** BEGIN Material for this task **

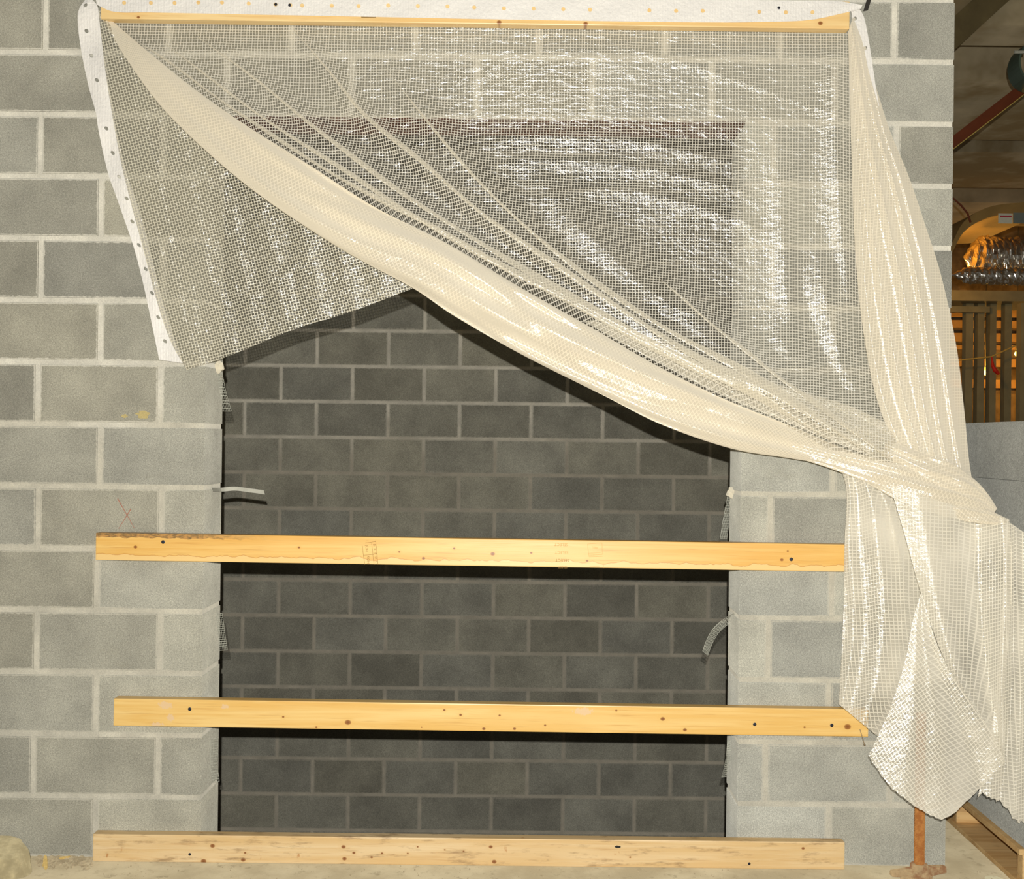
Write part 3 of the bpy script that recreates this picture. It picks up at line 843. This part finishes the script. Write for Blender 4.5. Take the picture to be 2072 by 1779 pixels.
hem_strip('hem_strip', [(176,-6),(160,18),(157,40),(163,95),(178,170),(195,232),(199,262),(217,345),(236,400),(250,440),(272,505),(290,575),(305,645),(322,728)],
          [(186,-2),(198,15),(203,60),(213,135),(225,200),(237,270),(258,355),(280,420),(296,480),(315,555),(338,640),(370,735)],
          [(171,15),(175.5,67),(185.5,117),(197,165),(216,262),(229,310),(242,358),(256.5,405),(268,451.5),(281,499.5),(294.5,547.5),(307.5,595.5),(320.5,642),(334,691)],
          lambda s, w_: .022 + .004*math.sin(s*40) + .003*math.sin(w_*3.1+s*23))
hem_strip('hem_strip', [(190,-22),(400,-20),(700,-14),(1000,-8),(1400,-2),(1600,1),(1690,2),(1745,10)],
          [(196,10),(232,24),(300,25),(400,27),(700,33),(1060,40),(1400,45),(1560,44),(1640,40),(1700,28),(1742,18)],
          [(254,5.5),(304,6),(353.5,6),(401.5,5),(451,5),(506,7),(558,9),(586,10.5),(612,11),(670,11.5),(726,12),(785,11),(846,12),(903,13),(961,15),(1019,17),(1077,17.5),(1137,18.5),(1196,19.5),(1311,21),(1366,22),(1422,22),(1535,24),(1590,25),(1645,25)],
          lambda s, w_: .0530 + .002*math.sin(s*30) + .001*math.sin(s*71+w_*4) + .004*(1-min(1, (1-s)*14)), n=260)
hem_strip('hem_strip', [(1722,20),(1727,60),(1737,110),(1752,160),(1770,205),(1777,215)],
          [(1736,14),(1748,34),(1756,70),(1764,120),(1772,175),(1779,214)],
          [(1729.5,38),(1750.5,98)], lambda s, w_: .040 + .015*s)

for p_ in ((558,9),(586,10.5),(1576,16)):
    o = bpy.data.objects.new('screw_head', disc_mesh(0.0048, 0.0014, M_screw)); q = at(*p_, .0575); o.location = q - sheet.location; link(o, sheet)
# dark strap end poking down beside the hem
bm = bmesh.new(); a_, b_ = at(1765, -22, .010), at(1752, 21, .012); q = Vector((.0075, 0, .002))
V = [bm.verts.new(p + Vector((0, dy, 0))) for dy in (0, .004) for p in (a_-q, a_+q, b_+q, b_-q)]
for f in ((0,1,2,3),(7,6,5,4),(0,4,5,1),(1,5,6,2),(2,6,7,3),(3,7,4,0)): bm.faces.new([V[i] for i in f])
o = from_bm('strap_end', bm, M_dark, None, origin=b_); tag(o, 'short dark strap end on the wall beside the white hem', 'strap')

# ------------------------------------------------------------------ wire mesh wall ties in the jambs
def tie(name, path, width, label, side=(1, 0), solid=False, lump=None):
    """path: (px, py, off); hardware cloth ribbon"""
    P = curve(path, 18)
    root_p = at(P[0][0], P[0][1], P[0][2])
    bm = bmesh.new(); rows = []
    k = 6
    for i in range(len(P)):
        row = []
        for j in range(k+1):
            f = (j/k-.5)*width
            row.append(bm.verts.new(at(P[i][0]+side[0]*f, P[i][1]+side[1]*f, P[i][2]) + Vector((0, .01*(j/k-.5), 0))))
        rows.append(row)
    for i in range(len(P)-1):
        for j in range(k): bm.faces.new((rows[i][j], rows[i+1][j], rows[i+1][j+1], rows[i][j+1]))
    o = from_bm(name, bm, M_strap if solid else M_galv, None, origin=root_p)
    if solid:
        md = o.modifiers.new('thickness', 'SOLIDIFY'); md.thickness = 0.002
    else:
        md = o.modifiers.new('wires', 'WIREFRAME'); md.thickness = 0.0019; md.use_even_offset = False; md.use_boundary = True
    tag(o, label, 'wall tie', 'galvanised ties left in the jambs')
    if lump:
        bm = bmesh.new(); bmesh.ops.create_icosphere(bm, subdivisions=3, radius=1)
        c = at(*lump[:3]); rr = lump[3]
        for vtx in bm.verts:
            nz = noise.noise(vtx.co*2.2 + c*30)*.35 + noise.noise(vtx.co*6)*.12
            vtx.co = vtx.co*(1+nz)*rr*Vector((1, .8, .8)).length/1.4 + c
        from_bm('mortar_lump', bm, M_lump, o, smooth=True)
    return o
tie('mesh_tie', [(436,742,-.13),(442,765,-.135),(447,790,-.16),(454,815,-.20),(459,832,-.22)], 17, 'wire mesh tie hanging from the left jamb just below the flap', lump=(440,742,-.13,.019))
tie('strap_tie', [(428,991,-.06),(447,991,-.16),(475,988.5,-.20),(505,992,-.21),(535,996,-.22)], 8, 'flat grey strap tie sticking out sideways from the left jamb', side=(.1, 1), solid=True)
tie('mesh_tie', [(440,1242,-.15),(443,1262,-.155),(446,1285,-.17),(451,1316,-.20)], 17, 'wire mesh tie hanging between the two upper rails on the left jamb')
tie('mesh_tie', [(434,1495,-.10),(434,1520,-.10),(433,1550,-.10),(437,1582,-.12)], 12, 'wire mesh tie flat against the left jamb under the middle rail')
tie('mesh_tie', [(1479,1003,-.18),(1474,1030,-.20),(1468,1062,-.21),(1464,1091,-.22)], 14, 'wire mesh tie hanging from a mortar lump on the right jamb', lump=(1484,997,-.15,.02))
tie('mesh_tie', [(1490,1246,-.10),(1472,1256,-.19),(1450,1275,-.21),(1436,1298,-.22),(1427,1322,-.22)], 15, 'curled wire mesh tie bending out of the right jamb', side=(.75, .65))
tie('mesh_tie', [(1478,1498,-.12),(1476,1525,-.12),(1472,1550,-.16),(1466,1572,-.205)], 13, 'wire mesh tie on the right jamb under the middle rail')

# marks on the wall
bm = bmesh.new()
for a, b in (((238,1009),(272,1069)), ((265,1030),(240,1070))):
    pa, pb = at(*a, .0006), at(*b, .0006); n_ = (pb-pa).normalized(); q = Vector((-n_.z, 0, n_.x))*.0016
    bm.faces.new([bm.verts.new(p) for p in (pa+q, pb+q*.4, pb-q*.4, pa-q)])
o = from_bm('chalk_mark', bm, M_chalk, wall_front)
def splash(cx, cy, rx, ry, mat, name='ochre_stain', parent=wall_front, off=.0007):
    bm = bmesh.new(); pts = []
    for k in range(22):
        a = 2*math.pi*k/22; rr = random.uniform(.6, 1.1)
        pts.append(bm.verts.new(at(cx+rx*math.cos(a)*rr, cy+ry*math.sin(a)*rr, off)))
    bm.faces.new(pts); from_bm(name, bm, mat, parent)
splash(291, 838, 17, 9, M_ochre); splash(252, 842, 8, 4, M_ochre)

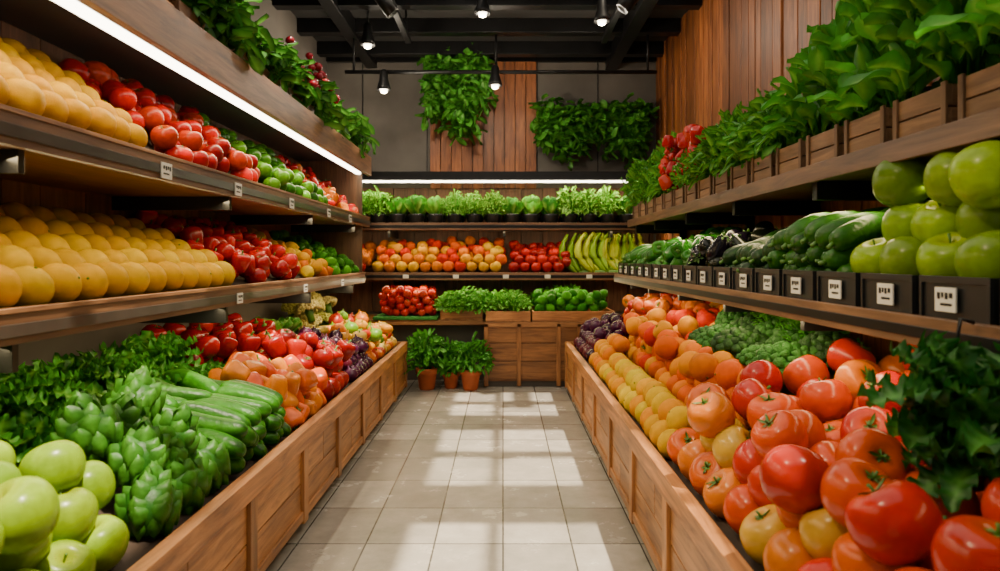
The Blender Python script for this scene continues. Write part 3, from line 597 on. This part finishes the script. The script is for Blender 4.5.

** END Material for this task **

## Set exercise
Every entry must be written out exactly, with all pictures left out.

## Response below
Write part 3 of the bpy script that recreates this picture. It picks up at line 843. This part finishes the script. Write for Blender 4.5. Take the picture to be 2072 by 1779 pixels.
hem_strip('hem_strip', [(176,-6),(160,18),(157,40),(163,95),(178,170),(195,232),(199,262),(217,345),(236,400),(250,440),(272,505),(290,575),(305,645),(322,728)],
          [(186,-2),(198,15),(203,60),(213,135),(225,200),(237,270),(258,355),(280,420),(296,480),(315,555),(338,640),(370,735)],
          [(171,15),(175.5,67),(185.5,117),(197,165),(216,262),(229,310),(242,358),(256.5,405),(268,451.5),(281,499.5),(294.5,547.5),(307.5,595.5),(320.5,642),(334,691)],
          lambda s, w_: .022 + .004*math.sin(s*40) + .003*math.sin(w_*3.1+s*23))
hem_strip('hem_strip', [(190,-22),(400,-20),(700,-14),(1000,-8),(1400,-2),(1600,1),(1690,2),(1745,10)],
          [(196,10),(232,24),(300,25),(400,27),(700,33),(1060,40),(1400,45),(1560,44),(1640,40),(1700,28),(1742,18)],
          [(254,5.5),(304,6),(353.5,6),(401.5,5),(451,5),(506,7),(558,9),(586,10.5),(612,11),(670,11.5),(726,12),(785,11),(846,12),(903,13),(961,15),(1019,17),(1077,17.5),(1137,18.5),(1196,19.5),(1311,21),(1366,22),(1422,22),(1535,24),(1590,25),(1645,25)],
          lambda s, w_: .0530 + .002*math.sin(s*30) + .001*math.sin(s*71+w_*4) + .004*(1-min(1, (1-s)*14)), n=260)
hem_strip('hem_strip', [(1722,20),(1727,60),(1737,110),(1752,160),(1770,205),(1777,215)],
          [(1736,14),(1748,34),(1756,70),(1764,120),(1772,175),(1779,214)],
          [(1729.5,38),(1750.5,98)], lambda s, w_: .040 + .015*s)

for p_ in ((558,9),(586,10.5),(1576,16)):
    o = bpy.data.objects.new('screw_head', disc_mesh(0.0048, 0.0014, M_screw)); q = at(*p_, .0575); o.location = q - sheet.location; link(o, sheet)
# dark strap end poking down beside the hem
bm = bmesh.new(); a_, b_ = at(1765, -22, .010), at(1752, 21, .012); q = Vector((.0075, 0, .002))
V = [bm.verts.new(p + Vector((0, dy, 0))) for dy in (0, .004) for p in (a_-q, a_+q, b_+q, b_-q)]
for f in ((0,1,2,3),(7,6,5,4),(0,4,5,1),(1,5,6,2),(2,6,7,3),(3,7,4,0)): bm.faces.new([V[i] for i in f])
o = from_bm('strap_end', bm, M_dark, None, origin=b_); tag(o, 'short dark strap end on the wall beside the white hem', 'strap')

# ------------------------------------------------------------------ wire mesh wall ties in the jambs
def tie(name, path, width, label, side=(1, 0), solid=False, lump=None):
    """path: (px, py, off); hardware cloth ribbon"""
    P = curve(path, 18)
    root_p = at(P[0][0], P[0][1], P[0][2])
    bm = bmesh.new(); rows = []
    k = 6
    for i in range(len(P)):
        row = []
        for j in range(k+1):
            f = (j/k-.5)*width
            row.append(bm.verts.new(at(P[i][0]+side[0]*f, P[i][1]+side[1]*f, P[i][2]) + Vector((0, .01*(j/k-.5), 0))))
        rows.append(row)
    for i in range(len(P)-1):
        for j in range(k): bm.faces.new((rows[i][j], rows[i+1][j], rows[i+1][j+1], rows[i][j+1]))
    o = from_bm(name, bm, M_strap if solid else M_galv, None, origin=root_p)
    if solid:
        md = o.modifiers.new('thickness', 'SOLIDIFY'); md.thickness = 0.002
    else:
        md = o.modifiers.new('wires', 'WIREFRAME'); md.thickness = 0.0019; md.use_even_offset = False; md.use_boundary = True
    tag(o, label, 'wall tie', 'galvanised ties left in the jambs')
    if lump:
        bm = bmesh.new(); bmesh.ops.create_icosphere(bm, subdivisions=3, radius=1)
        c = at(*lump[:3]); rr = lump[3]
        for vtx in bm.verts:
            nz = noise.noise(vtx.co*2.2 + c*30)*.35 + noise.noise(vtx.co*6)*.12
            vtx.co = vtx.co*(1+nz)*rr*Vector((1, .8, .8)).length/1.4 + c
        from_bm('mortar_lump', bm, M_lump, o, smooth=True)
    return o
tie('mesh_tie', [(436,742,-.13),(442,765,-.135),(447,790,-.16),(454,815,-.20),(459,832,-.22)], 17, 'wire mesh tie hanging from the left jamb just below the flap', lump=(440,742,-.13,.019))
tie('strap_tie', [(428,991,-.06),(447,991,-.16),(475,988.5,-.20),(505,992,-.21),(535,996,-.22)], 8, 'flat grey strap tie sticking out sideways from the left jamb', side=(.1, 1), solid=True)
tie('mesh_tie', [(440,1242,-.15),(443,1262,-.155),(446,1285,-.17),(451,1316,-.20)], 17, 'wire mesh tie hanging between the two upper rails on the left jamb')
tie('mesh_tie', [(434,1495,-.10),(434,1520,-.10),(433,1550,-.10),(437,1582,-.12)], 12, 'wire mesh tie flat against the left jamb under the middle rail')
tie('mesh_tie', [(1479,1003,-.18),(1474,1030,-.20),(1468,1062,-.21),(1464,1091,-.22)], 14, 'wire mesh tie hanging from a mortar lump on the right jamb', lump=(1484,997,-.15,.02))
tie('mesh_tie', [(1490,1246,-.10),(1472,1256,-.19),(1450,1275,-.21),(1436,1298,-.22),(1427,1322,-.22)], 15, 'curled wire mesh tie bending out of the right jamb', side=(.75, .65))
tie('mesh_tie', [(1478,1498,-.12),(1476,1525,-.12),(1472,1550,-.16),(1466,1572,-.205)], 13, 'wire mesh tie on the right jamb under the middle rail')

# marks on the wall
bm = bmesh.new()
for a, b in (((238,1009),(272,1069)), ((265,1030),(240,1070))):
    pa, pb = at(*a, .0006), at(*b, .0006); n_ = (pb-pa).normalized(); q = Vector((-n_.z, 0, n_.x))*.0016
    bm.faces.new([bm.verts.new(p) for p in (pa+q, pb+q*.4, pb-q*.4, pa-q)])
o = from_bm('chalk_mark', bm, M_chalk, wall_front)
def splash(cx, cy, rx, ry, mat, name='ochre_stain', parent=wall_front, off=.0007):
    bm = bmesh.new(); pts = []
    for k in range(22):
        a = 2*math.pi*k/22; rr = random.uniform(.6, 1.1)
        pts.append(bm.verts.new(at(cx+rx*math.cos(a)*rr, cy+ry*math.sin(a)*rr, off)))
    bm.faces.new(pts); from_bm(name, bm, mat, parent)
splash(291, 838, 17, 9, M_ochre); splash(252, 842, 8, 4, M_ochre)

The Blender Python script for this scene continues. Write part 3, from line 597 on. This part finishes the script. The script is for Blender 4.5.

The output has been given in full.